### Dataset excerpt
==================================================

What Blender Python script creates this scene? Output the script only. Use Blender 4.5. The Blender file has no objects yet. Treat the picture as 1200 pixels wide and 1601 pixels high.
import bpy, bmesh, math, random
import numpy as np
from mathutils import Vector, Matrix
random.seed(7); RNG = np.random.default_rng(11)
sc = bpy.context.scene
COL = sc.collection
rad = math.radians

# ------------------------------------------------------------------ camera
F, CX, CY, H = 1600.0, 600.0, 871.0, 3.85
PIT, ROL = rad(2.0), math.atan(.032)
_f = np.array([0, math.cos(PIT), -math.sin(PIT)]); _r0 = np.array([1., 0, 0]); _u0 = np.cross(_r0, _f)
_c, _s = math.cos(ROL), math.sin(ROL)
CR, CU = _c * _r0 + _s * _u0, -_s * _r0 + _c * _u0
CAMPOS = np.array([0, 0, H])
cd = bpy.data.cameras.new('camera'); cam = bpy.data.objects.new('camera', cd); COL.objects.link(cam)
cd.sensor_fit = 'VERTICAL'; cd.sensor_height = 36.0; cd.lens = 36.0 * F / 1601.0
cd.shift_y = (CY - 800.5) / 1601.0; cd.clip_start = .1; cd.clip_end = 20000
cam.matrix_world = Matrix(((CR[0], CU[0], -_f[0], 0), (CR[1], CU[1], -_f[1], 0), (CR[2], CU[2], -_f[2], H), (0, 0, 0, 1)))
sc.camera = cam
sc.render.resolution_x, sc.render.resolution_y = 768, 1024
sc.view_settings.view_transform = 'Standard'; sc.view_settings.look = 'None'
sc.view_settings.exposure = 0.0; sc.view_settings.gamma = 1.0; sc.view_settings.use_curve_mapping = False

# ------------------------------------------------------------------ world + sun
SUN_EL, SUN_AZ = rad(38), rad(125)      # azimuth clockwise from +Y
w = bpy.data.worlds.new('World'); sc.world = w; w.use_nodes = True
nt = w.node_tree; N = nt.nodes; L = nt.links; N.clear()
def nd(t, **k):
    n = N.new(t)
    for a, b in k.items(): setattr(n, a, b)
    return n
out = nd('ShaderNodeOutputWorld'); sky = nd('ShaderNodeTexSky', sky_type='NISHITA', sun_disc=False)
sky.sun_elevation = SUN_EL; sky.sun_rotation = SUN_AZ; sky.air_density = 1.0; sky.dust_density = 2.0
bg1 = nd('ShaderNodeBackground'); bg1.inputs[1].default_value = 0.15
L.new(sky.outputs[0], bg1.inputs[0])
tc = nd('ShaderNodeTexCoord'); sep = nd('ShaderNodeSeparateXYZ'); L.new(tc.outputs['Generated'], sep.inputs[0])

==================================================

### Task instructions
Each line above must be reproduced exactly as it stands.

### Written response
What Blender Python script creates this scene? Output the script only. Use Blender 4.5. The Blender file has no objects yet. Treat the picture as 1200 pixels wide and 1601 pixels high.
import bpy, bmesh, math, random
import numpy as np
from mathutils import Vector, Matrix
random.seed(7); RNG = np.random.default_rng(11)
sc = bpy.context.scene
COL = sc.collection
rad = math.radians

# ------------------------------------------------------------------ camera
F, CX, CY, H = 1600.0, 600.0, 871.0, 3.85
PIT, ROL = rad(2.0), math.atan(.032)
_f = np.array([0, math.cos(PIT), -math.sin(PIT)]); _r0 = np.array([1., 0, 0]); _u0 = np.cross(_r0, _f)
_c, _s = math.cos(ROL), math.sin(ROL)
CR, CU = _c * _r0 + _s * _u0, -_s * _r0 + _c * _u0
CAMPOS = np.array([0, 0, H])
cd = bpy.data.cameras.new('camera'); cam = bpy.data.objects.new('camera', cd); COL.objects.link(cam)
cd.sensor_fit = 'VERTICAL'; cd.sensor_height = 36.0; cd.lens = 36.0 * F / 1601.0
cd.shift_y = (CY - 800.5) / 1601.0; cd.clip_start = .1; cd.clip_end = 20000
cam.matrix_world = Matrix(((CR[0], CU[0], -_f[0], 0), (CR[1], CU[1], -_f[1], 0), (CR[2], CU[2], -_f[2], H), (0, 0, 0, 1)))
sc.camera = cam
sc.render.resolution_x, sc.render.resolution_y = 768, 1024
sc.view_settings.view_transform = 'Standard'; sc.view_settings.look = 'None'
sc.view_settings.exposure = 0.0; sc.view_settings.gamma = 1.0; sc.view_settings.use_curve_mapping = False

# ------------------------------------------------------------------ world + sun
SUN_EL, SUN_AZ = rad(38), rad(125)      # azimuth clockwise from +Y
w = bpy.data.worlds.new('World'); sc.world = w; w.use_nodes = True
nt = w.node_tree; N = nt.nodes; L = nt.links; N.clear()
def nd(t, **k):
    n = N.new(t)
    for a, b in k.items(): setattr(n, a, b)
    return n
out = nd('ShaderNodeOutputWorld'); sky = nd('ShaderNodeTexSky', sky_type='NISHITA', sun_disc=False)
sky.sun_elevation = SUN_EL; sky.sun_rotation = SUN_AZ; sky.air_density = 1.0; sky.dust_density = 2.0
bg1 = nd('ShaderNodeBackground'); bg1.inputs[1].default_value = 0.15
L.new(sky.outputs[0], bg1.inputs[0])
tc = nd('ShaderNodeTexCoord'); sep = nd('ShaderNodeSeparateXYZ'); L.new(tc.outputs['Generated'], sep.inputs[0])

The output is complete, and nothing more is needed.